Some academics and economists say Asian policy makers should do more to stave off asset bubbles.

‘Serious Risk’

“Asia’s bubbles now pose a serious risk to financial stability,” said Barry Eichengreen, professor of economics at the University of California, Berkeley in an article published today on Eurointelligence.com. This is “a task for emerging market central banks, not for the Fed or the European Central Bank.”

Tsang’s warning may nevertheless strike a chord elsewhere in Asia, where inflows of capital threaten to create bubbles.
World Bank President Robert Zoellick, also in Singapore for APEC, said that while Asian countries do face some risk of asset prices climbing, it’s up to the region’s officials to act.
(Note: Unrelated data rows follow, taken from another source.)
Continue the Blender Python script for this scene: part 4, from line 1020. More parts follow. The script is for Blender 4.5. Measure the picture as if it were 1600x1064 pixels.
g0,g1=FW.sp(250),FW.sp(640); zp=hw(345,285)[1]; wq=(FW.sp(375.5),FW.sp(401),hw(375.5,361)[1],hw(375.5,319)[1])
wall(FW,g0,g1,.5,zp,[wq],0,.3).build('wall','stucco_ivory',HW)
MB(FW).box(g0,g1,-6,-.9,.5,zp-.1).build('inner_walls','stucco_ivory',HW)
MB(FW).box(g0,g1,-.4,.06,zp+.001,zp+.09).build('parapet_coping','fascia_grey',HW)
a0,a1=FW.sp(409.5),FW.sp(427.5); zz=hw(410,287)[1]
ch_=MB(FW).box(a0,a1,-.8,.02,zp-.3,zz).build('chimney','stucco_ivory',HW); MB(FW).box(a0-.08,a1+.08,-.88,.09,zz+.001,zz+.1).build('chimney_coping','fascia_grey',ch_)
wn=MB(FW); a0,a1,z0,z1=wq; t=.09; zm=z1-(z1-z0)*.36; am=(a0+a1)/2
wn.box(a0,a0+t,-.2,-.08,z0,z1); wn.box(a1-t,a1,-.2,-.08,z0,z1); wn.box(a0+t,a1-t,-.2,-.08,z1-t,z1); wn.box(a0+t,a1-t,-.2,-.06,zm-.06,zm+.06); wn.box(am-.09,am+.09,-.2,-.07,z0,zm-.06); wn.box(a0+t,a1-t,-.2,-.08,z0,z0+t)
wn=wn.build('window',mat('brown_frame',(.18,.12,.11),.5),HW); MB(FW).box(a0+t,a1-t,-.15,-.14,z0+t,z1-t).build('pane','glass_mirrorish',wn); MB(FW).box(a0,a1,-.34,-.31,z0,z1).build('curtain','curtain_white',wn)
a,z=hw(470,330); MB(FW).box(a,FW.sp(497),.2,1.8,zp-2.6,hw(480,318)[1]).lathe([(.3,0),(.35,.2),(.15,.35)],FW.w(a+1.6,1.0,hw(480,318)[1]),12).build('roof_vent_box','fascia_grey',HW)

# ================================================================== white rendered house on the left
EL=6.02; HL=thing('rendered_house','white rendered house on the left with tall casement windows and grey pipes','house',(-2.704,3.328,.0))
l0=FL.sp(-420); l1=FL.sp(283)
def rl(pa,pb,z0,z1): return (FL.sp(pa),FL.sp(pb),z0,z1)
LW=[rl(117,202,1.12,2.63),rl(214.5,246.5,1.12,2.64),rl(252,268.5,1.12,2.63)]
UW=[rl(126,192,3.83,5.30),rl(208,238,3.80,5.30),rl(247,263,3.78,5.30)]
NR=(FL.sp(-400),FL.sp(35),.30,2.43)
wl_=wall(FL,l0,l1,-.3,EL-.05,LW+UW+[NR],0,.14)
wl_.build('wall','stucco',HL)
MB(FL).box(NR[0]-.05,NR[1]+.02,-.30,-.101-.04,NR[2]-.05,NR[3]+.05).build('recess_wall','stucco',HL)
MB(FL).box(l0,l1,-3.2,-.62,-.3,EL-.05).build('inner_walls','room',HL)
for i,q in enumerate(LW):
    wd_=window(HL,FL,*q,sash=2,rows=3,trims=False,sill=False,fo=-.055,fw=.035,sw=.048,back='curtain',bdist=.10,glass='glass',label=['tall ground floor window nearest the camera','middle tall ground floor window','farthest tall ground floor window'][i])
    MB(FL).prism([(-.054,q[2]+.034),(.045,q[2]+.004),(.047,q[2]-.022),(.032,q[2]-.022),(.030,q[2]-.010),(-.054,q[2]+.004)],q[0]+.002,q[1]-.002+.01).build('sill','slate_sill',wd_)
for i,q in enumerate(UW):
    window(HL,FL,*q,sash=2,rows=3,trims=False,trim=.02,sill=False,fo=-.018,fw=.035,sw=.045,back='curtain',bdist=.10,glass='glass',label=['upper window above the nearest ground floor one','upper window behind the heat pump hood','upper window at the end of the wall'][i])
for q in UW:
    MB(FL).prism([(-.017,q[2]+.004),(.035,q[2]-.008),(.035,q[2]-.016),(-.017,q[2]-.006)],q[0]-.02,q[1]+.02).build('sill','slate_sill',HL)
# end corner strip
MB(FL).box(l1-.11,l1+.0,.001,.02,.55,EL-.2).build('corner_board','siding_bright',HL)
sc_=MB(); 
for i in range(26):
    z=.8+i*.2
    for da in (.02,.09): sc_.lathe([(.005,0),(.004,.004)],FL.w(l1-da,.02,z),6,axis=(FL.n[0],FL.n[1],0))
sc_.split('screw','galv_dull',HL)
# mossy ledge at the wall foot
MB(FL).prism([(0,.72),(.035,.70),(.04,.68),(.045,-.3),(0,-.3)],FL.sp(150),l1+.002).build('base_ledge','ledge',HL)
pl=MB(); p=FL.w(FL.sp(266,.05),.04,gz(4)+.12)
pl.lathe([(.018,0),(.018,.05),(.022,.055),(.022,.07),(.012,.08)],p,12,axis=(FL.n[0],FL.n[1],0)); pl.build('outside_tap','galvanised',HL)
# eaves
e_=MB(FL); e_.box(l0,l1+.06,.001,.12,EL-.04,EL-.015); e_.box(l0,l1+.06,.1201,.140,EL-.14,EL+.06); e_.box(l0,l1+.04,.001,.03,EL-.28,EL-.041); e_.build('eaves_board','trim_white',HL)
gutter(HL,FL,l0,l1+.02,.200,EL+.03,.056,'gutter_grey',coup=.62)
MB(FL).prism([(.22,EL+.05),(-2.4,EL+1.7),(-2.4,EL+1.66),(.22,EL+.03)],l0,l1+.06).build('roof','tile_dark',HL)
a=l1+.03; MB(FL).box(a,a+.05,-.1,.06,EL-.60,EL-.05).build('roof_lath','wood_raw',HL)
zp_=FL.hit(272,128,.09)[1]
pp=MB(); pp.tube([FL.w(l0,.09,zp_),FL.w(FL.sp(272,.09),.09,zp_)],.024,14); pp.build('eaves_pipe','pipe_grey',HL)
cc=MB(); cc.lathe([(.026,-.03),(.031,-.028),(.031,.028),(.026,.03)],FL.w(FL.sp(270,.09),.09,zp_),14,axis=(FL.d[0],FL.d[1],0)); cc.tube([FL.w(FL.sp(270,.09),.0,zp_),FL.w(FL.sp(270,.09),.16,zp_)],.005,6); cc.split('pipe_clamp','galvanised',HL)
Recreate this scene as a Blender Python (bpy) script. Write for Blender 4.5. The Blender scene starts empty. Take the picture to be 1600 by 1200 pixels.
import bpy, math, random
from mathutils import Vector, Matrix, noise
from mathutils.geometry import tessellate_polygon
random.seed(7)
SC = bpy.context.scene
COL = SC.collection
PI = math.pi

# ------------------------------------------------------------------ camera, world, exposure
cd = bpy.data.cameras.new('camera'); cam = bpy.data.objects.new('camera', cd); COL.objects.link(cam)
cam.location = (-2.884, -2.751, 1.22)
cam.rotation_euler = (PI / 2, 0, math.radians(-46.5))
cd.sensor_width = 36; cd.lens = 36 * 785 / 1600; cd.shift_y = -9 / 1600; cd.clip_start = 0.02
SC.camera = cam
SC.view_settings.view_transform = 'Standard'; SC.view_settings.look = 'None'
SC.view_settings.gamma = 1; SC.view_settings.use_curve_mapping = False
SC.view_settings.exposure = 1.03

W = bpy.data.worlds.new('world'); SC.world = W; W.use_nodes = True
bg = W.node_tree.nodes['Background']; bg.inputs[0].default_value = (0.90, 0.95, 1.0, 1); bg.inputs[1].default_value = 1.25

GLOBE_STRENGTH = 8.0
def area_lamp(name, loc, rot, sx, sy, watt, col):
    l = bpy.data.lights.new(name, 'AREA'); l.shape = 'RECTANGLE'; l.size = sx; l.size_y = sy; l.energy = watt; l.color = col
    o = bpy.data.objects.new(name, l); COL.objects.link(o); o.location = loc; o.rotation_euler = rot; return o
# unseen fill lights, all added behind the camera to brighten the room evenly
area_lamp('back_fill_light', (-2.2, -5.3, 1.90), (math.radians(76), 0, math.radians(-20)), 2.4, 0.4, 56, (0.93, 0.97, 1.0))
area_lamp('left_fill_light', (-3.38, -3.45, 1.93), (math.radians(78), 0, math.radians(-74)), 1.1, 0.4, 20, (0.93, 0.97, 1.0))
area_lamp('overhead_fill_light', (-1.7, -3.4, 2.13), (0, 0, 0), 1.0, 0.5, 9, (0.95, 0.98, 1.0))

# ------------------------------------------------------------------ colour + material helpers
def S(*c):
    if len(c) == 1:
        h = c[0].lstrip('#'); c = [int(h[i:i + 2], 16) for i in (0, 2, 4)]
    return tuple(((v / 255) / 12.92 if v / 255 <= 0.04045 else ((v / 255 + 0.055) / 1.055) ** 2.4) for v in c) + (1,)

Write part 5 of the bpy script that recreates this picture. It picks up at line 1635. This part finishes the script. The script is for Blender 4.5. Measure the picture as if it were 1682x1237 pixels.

“Given liquidity in the international marketplace and given the pace of recovery in East Asia, you could start to see some asset bubbles,” Zoellick said in a Bloomberg Television interview yesterday. “There will be a need here, unlike you might have in Europe and North America” to look at actions such as Australia’s rate boost this month, he said.

Comments:

I too, worry about the next crisis. Where its epicenter will be is a matter for debate. China is a one possibility, another is Eastern Europe. Notice that the Ukraine had its credit rating downgraded again while suffering from a bad case of H1N1 that may further compound productivity problems.